Les conceptions de l'artillerie en 1914

En 1914, deux conceptions de l’artillerie s’opposent : lourde et légère. Ensuite, une diversification de l’artillerie se développe : augmentation des calibres et des portées, tir contre les aéronefs, munitions chimiques, création d’une véritable logistique... En 1914, les Français veulent l’emporter par de violentes attaques d’infanterie appuyées par une artillerie légère. Mais les batteries françaises sont souvent réduites au silence par les tirs indirects de contrebatteries allemandes de gros calibre.
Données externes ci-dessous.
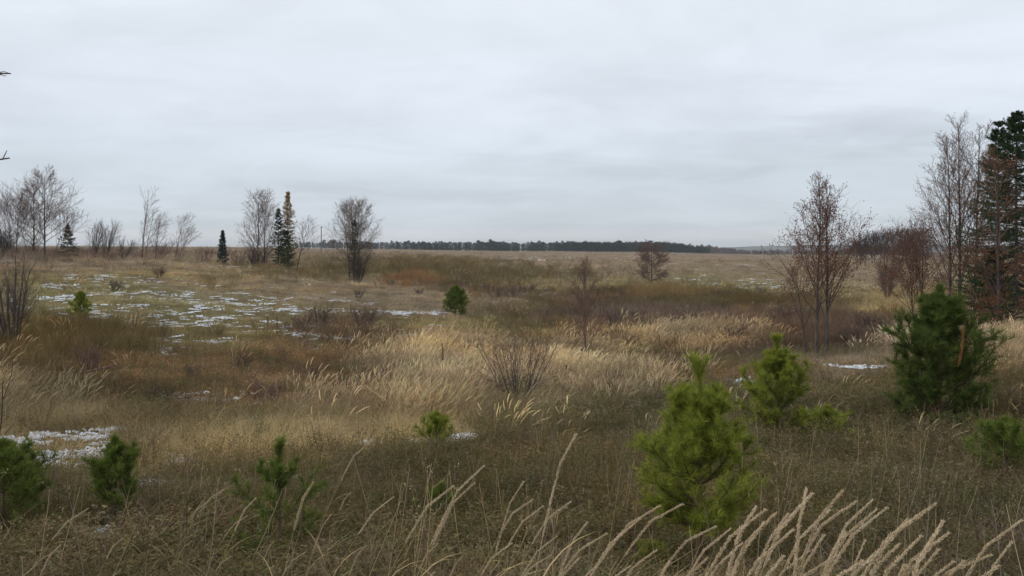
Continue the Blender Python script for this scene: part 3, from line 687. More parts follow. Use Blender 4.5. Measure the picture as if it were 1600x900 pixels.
def shrub(name, label, px, Y, top, spread, seed, bark, stems=12, n=(8, 6), rt=.005, group=None, lean=.0, leaf=None, nleaf=0, leafsize=.03, H=None, cat='shrub', leafpart='leaves', loc=None):
    rng = np.random.default_rng(seed); loc = spot(px, Y) if loc is None else loc; H = H or tall(px, Y, top)
    root = empty(name, loc, 0, label, cat, group)
    a = np.arange(stems) * 2.399 + rng.uniform(0, .8, stems); q = np.sqrt(rng.uniform(.02, 1, stems)) * spread / H
    P0 = np.stack([stem_path(rng, H * rng.uniform(.72, 1.0), (math.cos(a[i]) * q[i] + lean, math.sin(a[i]) * q[i]), k=7, wob=.02, x0=math.cos(a[i]) * .1, y0=math.sin(a[i]) * .1, curve=-.15) for i in range(stems)])
    R0 = np.stack([np.linspace(1, .25, 7) * max(H * .009, rt * 2) for _ in range(stems)])
    sb = MB(); tubes(sb, P0, R0, 5); sb.build('stems', bark, root, True)
    P1, R1, _ = grow(rng, P0, R0, n[0], .15, .98, lambda t: .42 * (1.15 - .7 * t), .55, .10, .1, 4, .55, rmin=rt * 1.2, bias=np.array([lean * .15, 0, 0]))
    P2, R2, _ = grow(rng, P1, R1, n[1], .2, 1, lambda t: .5 * (1.1 - .5 * t), .55, .06, .12, 3, .7, rmin=rt, bias=np.array([lean * .15, 0, 0]))
    cr = MB(); tubes(cr, P1, R1, 3); tubes(cr, P2, R2, 3); cr.build('twigs', bark, root)
    if leaf is not None:
        tips = np.concatenate([P2[:, -1], P1[:, -1]]); sel = rng.integers(0, len(tips), nleaf); B = tips[sel] + rng.normal(0, leafsize * .8, (nleaf, 3))
        D = nrm(rng.normal(0, 1, B.shape) - np.array([0, 0, .6])) * leafsize * rng.uniform(.6, 1.3, (nleaf, 1))
        lm = MB(); leaves(lm, B, D, leafsize * .42, rng.uniform(0, 1, nleaf), 0, rng); lo = lm.build(leafpart, leaf, root)
        if leafpart == 'berries': lo['kind'] = 'stuff'
    return root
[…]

Quand les Allemands prennent l’offensive et repoussent les Français, les batteries lourdes allemandes ne peuvent suivre la vitesse de la manœuvre et le canon de 75 mm français reprend l’avantage, lors de la bataille de la Marne en particulier. Pour une guerre courte dans des terrains bien compartimentés le choix français d’une artillerie légère pouvait être parfait.
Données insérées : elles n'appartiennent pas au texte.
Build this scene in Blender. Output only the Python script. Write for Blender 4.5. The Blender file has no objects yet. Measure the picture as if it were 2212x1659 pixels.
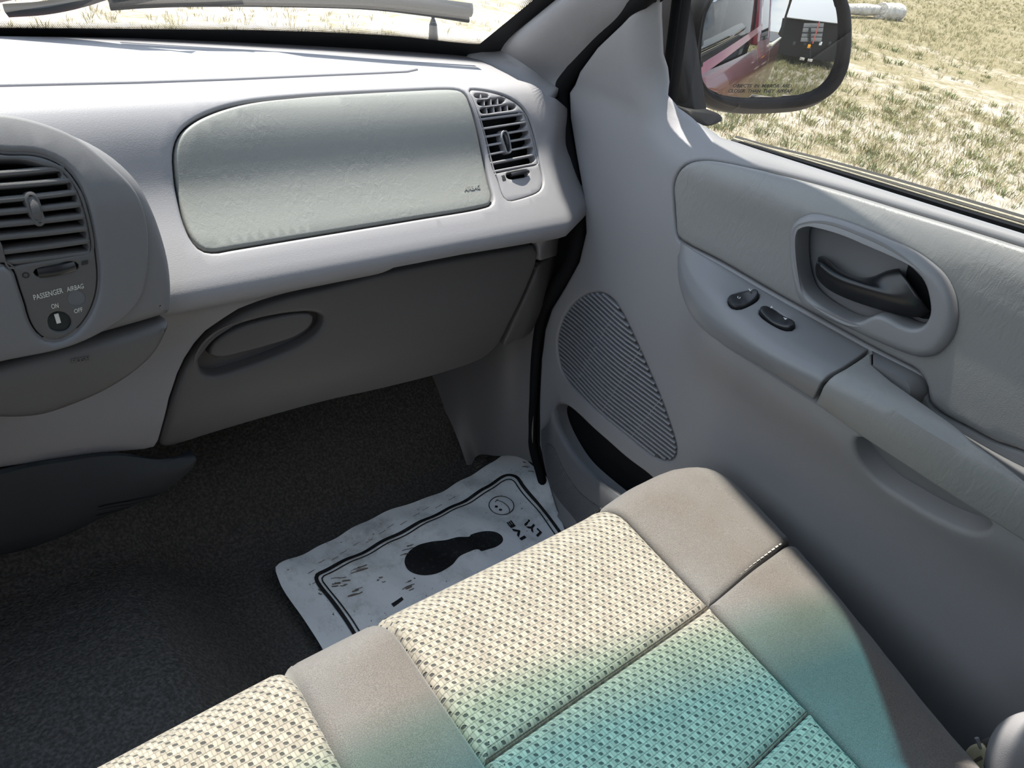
import bpy, bmesh, math, random
import numpy as np
from mathutils import Vector, Matrix
from mathutils.bvhtree import BVHTree
from mathutils.geometry import delaunay_2d_cdt

random.seed(7)
sc = bpy.context.scene
COL = sc.collection
ZO = 1.62                      # eye height above the ground; everything below is written relative to the eye

# ------------------------------------------------------------------ camera, sky, sun, exposure
FPX, CX, CY = 1600.0, 1106.0, 829.5
def _n(v):
    v = np.array(v, float); return v / np.linalg.norm(v)
AX = _n((2094, -710, 1600))
AY = np.array((-1722, -1473, 1600.0)); AY = _n(AY - AX * (AY @ AX))
AZ = np.cross(AX, AY)
ROT = np.array([AX, AY, AZ])   # world <- camera(right, down, forward)
cam = bpy.data.cameras.new('camera'); camo = bpy.data.objects.new('camera', cam); COL.objects.link(camo)
r_, d_, f_ = ROT[:, 0], ROT[:, 1], ROT[:, 2]
camo.matrix_world = Matrix(((r_[0], -d_[0], -f_[0], 0), (r_[1], -d_[1], -f_[1], 0), (r_[2], -d_[2], -f_[2], 0), (0, 0, 0, 1)))
camo.location = (0, 0, ZO)
cam.sensor_width = 36.0; cam.lens = 36.0 * FPX / 2212.0; cam.clip_start = 0.01; cam.clip_end = 500
sc.camera = camo

SUN_STRENGTH, SKY_STRENGTH, EXPOSURE = 9.0, 1.75, 0.62
SUNDIR = Vector((0.06, -0.41, -1.0)).normalized()
sl = bpy.data.lights.new('sun', 'SUN'); sl.energy = SUN_STRENGTH; sl.angle = math.radians(0.55); sl.color = (1, 0.945, 0.86)
so = bpy.data.objects.new('sun', sl); COL.objects.link(so)
so.rotation_euler = SUNDIR.to_track_quat('-Z', 'Y').to_euler(); so.location = (0, 3, 8)

w = bpy.data.worlds.new('sky'); sc.world = w; w.use_nodes = True
nt = w.node_tree; nt.nodes.clear()
def wn(t, **k):
    n = nt.nodes.new(t)
    for a, b in k.items(): setattr(n, a, b)
    return n
wo = wn('ShaderNodeOutputWorld'); bg = wn('ShaderNodeBackground'); tc = wn('ShaderNodeTexCoord')
sep = wn('ShaderNodeSeparateXYZ'); nt.links.new(tc.outputs['Generated'], sep.inputs[0])
rmp = wn('ShaderNodeValToRGB'); nt.links.new(sep.outputs['Z'], rmp.inputs[0])
rmp.color_ramp.elements[0].position = 0.0; rmp.color_ramp.elements[0].color = (0.62, 0.72, 0.84, 1)
rmp.color_ramp.elements[1].position = 0.7; rmp.color_ramp.elements[1].color = (0.20, 0.36, 0.66, 1)
mp = wn('ShaderNodeMapping'); mp.inputs['Scale'].default_value = (1.6, 1.6, 4.2); nt.links.new(tc.outputs['Generated'], mp.inputs[0])
nz = wn('ShaderNodeTexNoise'); nz.inputs['Scale'].default_value = 2.1; nz.inputs['Detail'].default_value = 7; nz.inputs['Roughness'].default_value = 0.6
nt.links.new(mp.outputs[0], nz.inputs['Vector'])
cr = wn('ShaderNodeValToRGB'); cr.color_ramp.elements[0].position = 0.42; cr.color_ramp.elements[1].position = 0.66
nt.links.new(nz.outputs['Fac'], cr.inputs[0])
mx = wn('ShaderNodeMixRGB'); mx.inputs[2].default_value = (1.0, 1.0, 1.0, 1)
nt.links.new(cr.outputs[0], mx.inputs[0]); nt.links.new(rmp.outputs[0], mx.inputs[1])
nt.links.new(mx.outputs[0], bg.inputs['Color']); bg.inputs['Strength'].default_value = SKY_STRENGTH
nt.links.new(bg.outputs[0], wo.inputs[0])

vs = sc.view_settings
vs.view_transform = 'Standard'; vs.look = 'None'; vs.gamma = 1.0; vs.use_curve_mapping = False; vs.exposure = EXPOSURE

# ------------------------------------------------------------------ helpers: rays, surfaces, patches
def ray(px, py): return ROT @ np.array((px - CX, py - CY, FPX))
def atx(px, py, x): v = ray(px, py); return v * (x / v[0])
def aty(px, py, y): v = ray(px, py); return v * (y / v[1])
def atz(px, py, z): v = ray(px, py); return v * (z / v[2])
def sst(a, b, x):
    t = min(1, max(0, (x - a) / (b - a))); return t * t * (3 - 2 * t)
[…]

Ainsi, en 1897, les Français ne peuvent que choisir le canon de 75 mm. Il s’agit d’une réussite technologique : c’est le premier canon où le recul est totalement maîtrisé grâce à un frein hydraulique, mais il pratique presque exclusivement que du tir direct. Ce choix résulte de l’idée que les militaires et les civils se font de la guerre future : courte et violente.
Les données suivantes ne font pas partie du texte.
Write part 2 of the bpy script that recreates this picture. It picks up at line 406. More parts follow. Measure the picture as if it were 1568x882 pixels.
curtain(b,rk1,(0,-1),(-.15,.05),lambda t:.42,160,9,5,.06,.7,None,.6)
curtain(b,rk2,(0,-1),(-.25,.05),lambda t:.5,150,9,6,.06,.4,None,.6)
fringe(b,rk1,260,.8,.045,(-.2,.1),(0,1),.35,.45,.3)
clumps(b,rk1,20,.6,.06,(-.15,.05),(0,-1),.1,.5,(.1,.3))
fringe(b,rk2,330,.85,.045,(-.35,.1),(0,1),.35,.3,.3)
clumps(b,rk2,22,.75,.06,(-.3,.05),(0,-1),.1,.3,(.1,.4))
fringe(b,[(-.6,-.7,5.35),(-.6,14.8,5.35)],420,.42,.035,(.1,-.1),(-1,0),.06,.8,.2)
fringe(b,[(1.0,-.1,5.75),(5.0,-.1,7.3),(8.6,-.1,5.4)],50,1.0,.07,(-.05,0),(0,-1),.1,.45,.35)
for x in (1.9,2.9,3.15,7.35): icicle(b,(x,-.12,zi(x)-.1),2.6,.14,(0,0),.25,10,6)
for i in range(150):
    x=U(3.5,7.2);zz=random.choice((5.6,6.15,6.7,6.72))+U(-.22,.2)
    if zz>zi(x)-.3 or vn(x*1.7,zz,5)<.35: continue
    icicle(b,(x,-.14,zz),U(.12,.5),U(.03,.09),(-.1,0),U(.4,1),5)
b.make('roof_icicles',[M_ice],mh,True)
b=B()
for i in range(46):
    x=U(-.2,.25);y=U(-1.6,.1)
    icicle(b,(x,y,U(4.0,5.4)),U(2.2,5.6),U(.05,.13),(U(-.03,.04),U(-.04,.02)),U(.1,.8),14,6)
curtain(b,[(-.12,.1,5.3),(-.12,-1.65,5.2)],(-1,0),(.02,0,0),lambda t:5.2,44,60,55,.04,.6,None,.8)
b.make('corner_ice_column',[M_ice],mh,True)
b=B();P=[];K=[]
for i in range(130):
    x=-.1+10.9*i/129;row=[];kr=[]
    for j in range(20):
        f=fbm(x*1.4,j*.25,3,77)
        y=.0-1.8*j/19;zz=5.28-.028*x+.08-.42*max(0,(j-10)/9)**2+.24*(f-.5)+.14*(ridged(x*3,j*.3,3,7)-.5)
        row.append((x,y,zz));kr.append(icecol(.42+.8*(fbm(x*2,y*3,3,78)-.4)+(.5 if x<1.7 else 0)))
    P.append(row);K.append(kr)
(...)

Après la guerre russo-japonaise, certains, minoritaires, demandent une artillerie lourde avec un calibre au moins égal à 100 mm afin d’augmenter portée et létalité de la munition ; en effet, l’arme de l’artilleur n’est pas le canon mais l’obus. Ces demandes ne sont mises en œuvre que tardivement, en octobre 1913.

En 1896, l’Allemagne développe un canon de campagne de 7,7 cm, inférieur au 75 français, car non équipé d’un frein similaire. Après modifications en 1906, il devient le 7,7 neuer art. ; mais ses performances restent en deçà de celles du 75 français. La létalité de l’obus allemand est très inférieure à celle de l’obus français car la quantité d’explosif est trois fois moindre. Aussi les batteries allemandes sont-elles à six pièces, contre quatre pour les françaises.

Ainsi, à la fin de 1914, à l’Ouest, la guerre de mouvement laisse la place à une guerre de siège.